Cooking the books | 15 September 2016

But Archive on 4 overcooked things – period dramas like Downton Abbey and Upstairs, Downstairs are not 'propaganda'

issue 17 September 2016

Cooking really shouldn’t make good radio. On television, it’s already frustrating that you can’t taste what you’re seeing, but on radio you can’t even see it. ‘I’m just cracking an egg,’ they tell you. ‘And now I’ll crack another egg.’ The sounds — violent thuds, hissing gas, moist chewing — are more ominous than appetising and the commentary (‘I’m just mixing those eggs together now’) can’t help but be comically sedate (‘OK — they’re mixed’).

So it’s a miracle that The Food Programme (Radio 4), after three decades of this sort of experiment, is as good as it often is, and Cooking for Poldark, this week’s ingenious episode, was really very good indeed.

Its likeable star was Genevieve Taylor, a ‘food stylist’ who constructs banquets for the BBC1 adaptation, now on its second series, of Winston Graham’s Poldark novels.
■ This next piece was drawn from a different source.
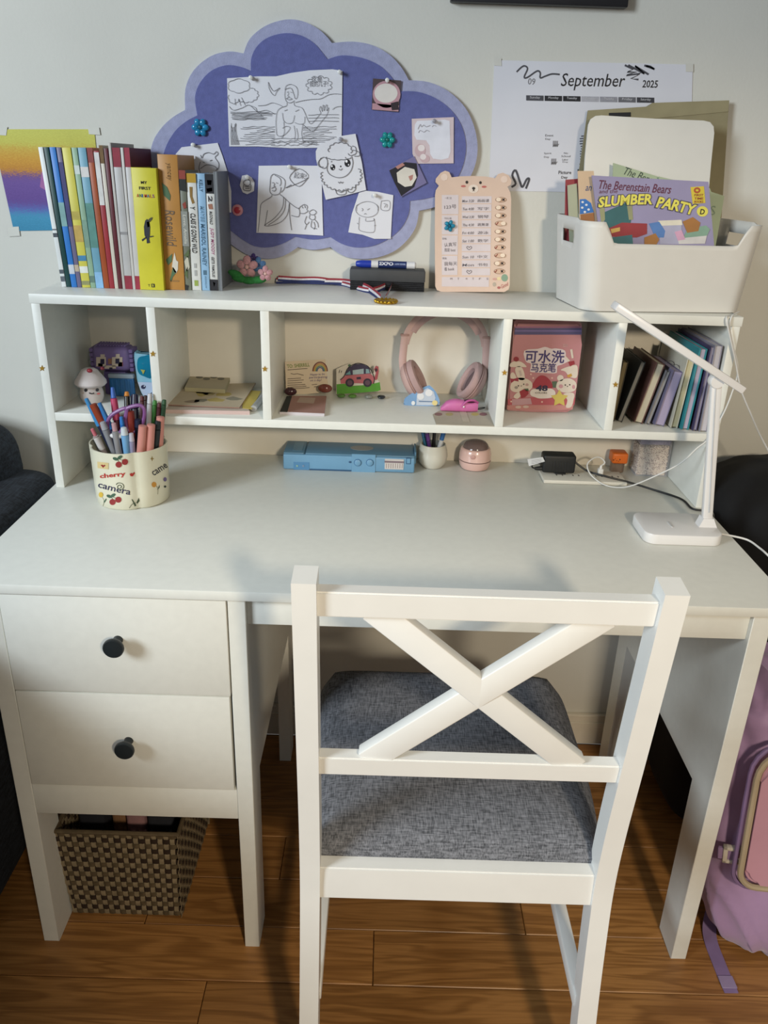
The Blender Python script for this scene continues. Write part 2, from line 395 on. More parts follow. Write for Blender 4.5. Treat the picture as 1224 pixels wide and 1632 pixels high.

If you haven’t seen it or read them, Ross Poldark’s world is 18th-century Cornwall, and the dialogue sounds like this: ‘Damn me nostrils! What’s that I scent? Swan? Partridge?’

Aidan Turner’s topless scything wasn’t on the agenda. The only torso under scrutiny belonged to a metre-long suckling pig that arrived on set, slightly disintegrating, in the back seat of the butcher’s car, wearing a seat belt. ‘I love it!’ said Taylor. ‘It’s got crispy little ears.’

Taylor’s brief was to cater banquets ‘as sumptuous and luxurious as possible’ with ‘touches of gold’ so that they glittered in candlelight. She had never cooked for a period set before, but she was very game. ‘I think this is called a sucket fork,’ she said, in her kitchen at home, as she poached sweetmeats in a loudly bubbling pot.

On-air cooking needs some comedy element, and Taylor’s had the spice of arcane vocabulary and the sheer silliness of the 18th-century cuisine she was trying to recreate.